Celia Hassan starts each day by reaching into her fridge and opening a can of Monster Energy.
“I crack one open every morning like clockwork,” said Hassan, a 21-year old political science major at Reed College in Portland, Oregon.
At a time when national attention is being focused on energy drinks that contain alcohol, which have been banned in several states, the non-booze brands like Hassan favors are not getting much publicity. But that hasn’t made them less widespread–or less controversial.
According to the Mintel International Group, non-alcoholic energy drinks are enormously popular. The marketing analysts say 31 percent of 12- to 17-year-olds and 34 percent of 18- to 24-year-olds report they regularly consume energy drinks.
Hassan said she started downing them when she was 14 years old to keep her going through a busy schedule of school and athletics.
She’s been hooked ever since and even started a Facebook page, “Admitting You Have a Problem: The Energy Drink Addicts Support Group.” Started as a joke, Hassan says she was surprised when the group grew to its current 118 members. The page is filled with comments from people unapologetically professing their energy drink addictions.
Some researchers, however, worry that people are uninformed or misinformed about the ingredients in energy drinks and their possible effects.
“We talk with students a lot and they don’t really know what’s in (energy drinks),” explained Patricia L. Maarhuis, a coordinator at Washington State University’s Alcohol and Drug Counseling, Assessment, and Prevention Services (ADCAPS).

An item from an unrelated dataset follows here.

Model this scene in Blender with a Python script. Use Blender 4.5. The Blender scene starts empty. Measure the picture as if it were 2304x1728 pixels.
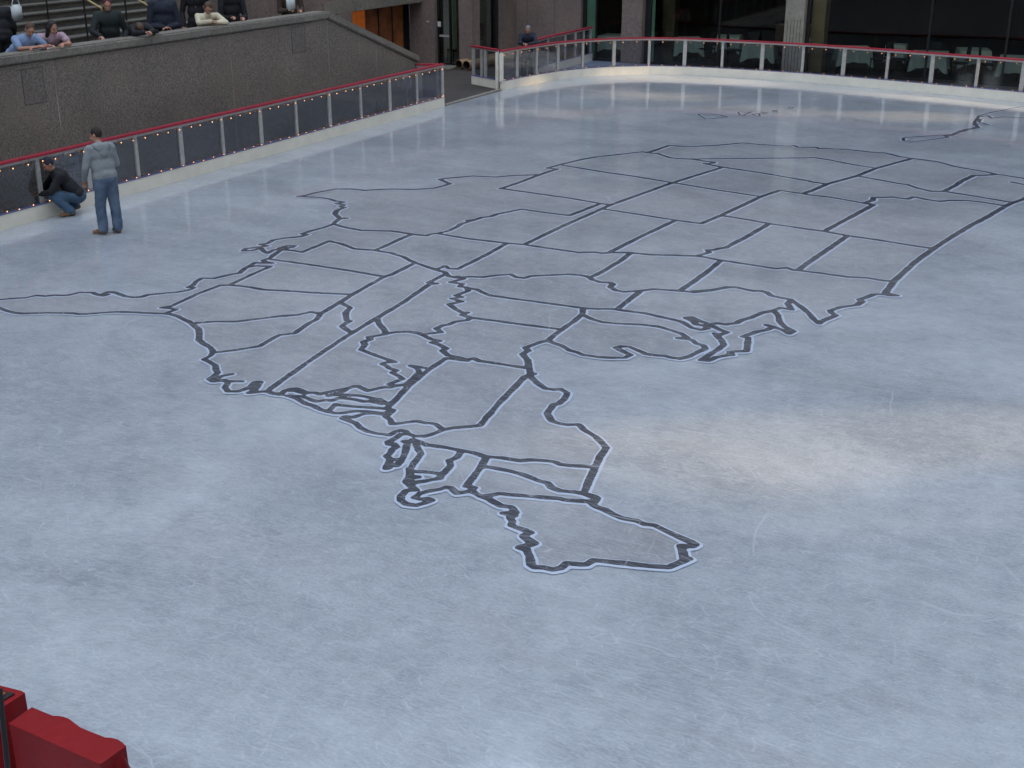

Energy drinks are marketed as nutritional supplements and are therefore not regulated by the U.S. Food and Drug Administration–which worries Maarhuis.
Many of the beverages are advertised as containing “natural” or “herbal” additives such as taurine, an amino acid that may or may not be a mood enhancer (the research is mixed) and stimulants such as guarana or ginseng. But “they’re not required to tell the consumer what’s really in there so we really don’t know,” Maarhuis said.
What is known, according to a report by ADCAPS , is that the “energy” in energy drinks is really “sugared water with a lot of caffeine,” that delivers a buzz along with a can of empty calories.
According to the report, some energy drinks contain up to 200 milligrams of caffeine. By comparison, a 1 oz. shot of espresso contains about 30 – 50 milligrams of caffeine. And energy drinks average about 200 to 260 calories, which the report notes is the equivalent of eating a large candy bar or two hot dogs.
All of this is big business; two years ago the energy drink industry’s total U.S. sales reached $4.8 billion, according to the Department of Food Science and Human Nutrition at the University of Illinois, and sales have likely grown since then, with big companies like Coca Cola, PepsiCo, and Starbucks Coffee getting in on the action and releasing their own brands. The Institute of Food Technologists predicts the energy drink market will be as much as $19.7 billion by 2013.
The ADCAPS report notes that one marketing technique has been for companies to sponsor parties on college campuses, offering to supply drinks as mixers. And the trend of mixing non-alcohol energy drinks with beer and hard liquor inspired companies to offer the pre-mixed malt-based beverages that are now being targeted by local regulators as potentially dangerous.
Health problems associated with too much caffeine — increased heart rate and blood pressure, insomnia, and anxiety –are also linked to energy drinks, Maarhuis said. She added that some people with sleep problems may not realize that energy drinks are contributing to the problem because they are unaware of how much caffeine they’re getting.
None of this fazes Hassan, who proudly continues to consume energy drinks daily.
“Everyone tells me energy drinks aren’t good for you,” Hassan said. “But I’ve been drinking them since I was 14 and I’m in great shape.”
She admits that she is mostly unfamiliar with what’s in energy drinks and what effects they can have but doesn’t really care so long as they work. “I get a really bad headache if I don’t have one,” she said. “I’m not functional unless I have an energy drink.”